Published 09 March 2020

On 10 March, the European Parliament will vote on an amendment to the EU-Morocco Aviation Agreement, to account for the accession of Bulgaria and Romania - which joined the EU after December 2006, when the deal had provisionally entered into force. Tomorrow's vote is as such on a further modification to the previous revision of October 2017 of the EU-Morocco aviation agreement, that WSRW reported on at the time.

However, on 30 November 2018, the Court of Justice of the European Union (CJEU) ruled that the EU-Morocco Aviation Agreement does not apply to the territory of Western Sahara. The judgment specifies that the territory of Morocco must be understood as "referring to the geographical area over which the Kingdom of Morocco exercises the full range of powers recognized to sovereign entities by international law, to the exclusion of any other territory such as that of Western Sahara". The Court adds that including Western Sahara infringes on the rules of international law that apply to the relations between the EU and Morocco, "notably the principle of self-determination referred to in Article 1 of the United Nations Charter and the principle of the relative effect of the treaties" (art. 27). "The European Union cannot validly share an intention of the Kingdom of Morocco to include the territory in question in the area of application of the Agreement" (art. 33).

It is far from clear how that Ruling has been accounted for in the newly proposed amendment to the Agreement.

''While this file to be voted on in plenary next week is a small adjustment to an existing agreement, the implications are not. The Greens/EFA group has repeatedly asked the Commission to provide answers to questions about the legal vacuum created by the European Court of Justice ruling from November 2018 that Western Sahara is not covered by the EU-Morocco Aviation agreement, a ruling which represented a major victory for the Saharawi people", explains MEP Ciarán Cuffe (Ireland, Greens/EFA), who sits on the Parliament's Committee on Transport and Tourism.

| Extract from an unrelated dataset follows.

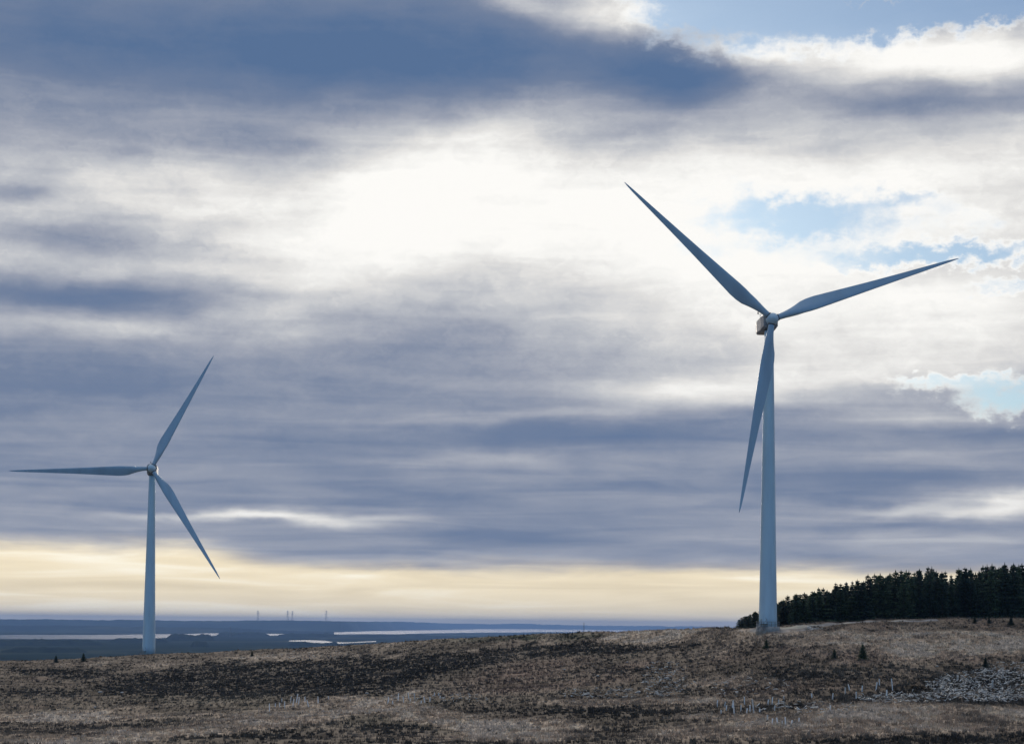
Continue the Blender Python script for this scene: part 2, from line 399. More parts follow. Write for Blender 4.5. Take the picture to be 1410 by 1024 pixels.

''It is unacceptable that the Commission has failed to properly answer our questions. We are thus being asked to vote on an agreement without knowing the full implications relating to air safety, air traffic and consumer protection for EU airlines and passengers flying over Western Sahara. Why won't the Commission respond to our questions?'', Mr. Cuffe asks.

Even more remarkable is that the Parliament's leading MEP on the file, Sven Schulze (Germany, EPP), does not mention to the 2018 CJEU Ruling in his report, not even as part of the explanatory statement outlining the background and procedures relevant to the amendment. Schulze recommends Parliament to vote in favour of the amendment, describing it as "purely technical".

"It is bewildering that the EU is amending an aviation agreement so as to clarify its applicability within the EU, while the geographical scope employed on the side of the partner country is so highly questionable. Is the agreement applicable to Morocco proper, as dictated by international and European law, or also to the parts of Western Sahara that are under Morocco's military occupation? One would expect that EU lawmakers would want to have this matter clarified before voting, but apparently that is not the case", says Sara Eyckmans from Western Sahara Resource Watch (WSRW).

The amendment was passed in the European Parliament's Transport Committee with 40 MEPs in favour, 5 opposing and 4 abstentions.

WSRW has determined that there are 11 international flights per week into Western Sahara, operated by Binter Canarias and Royal Air Maroc. The flights connect Dakhla and El Aaiun to Gran Canaria. A new connection to France, via Transavia, opened in late October 2017. The UN-recognised representation of the Saharawi people, the Polisario Front, lodged a complaint against Transavia with the Paris High Court in October 2018.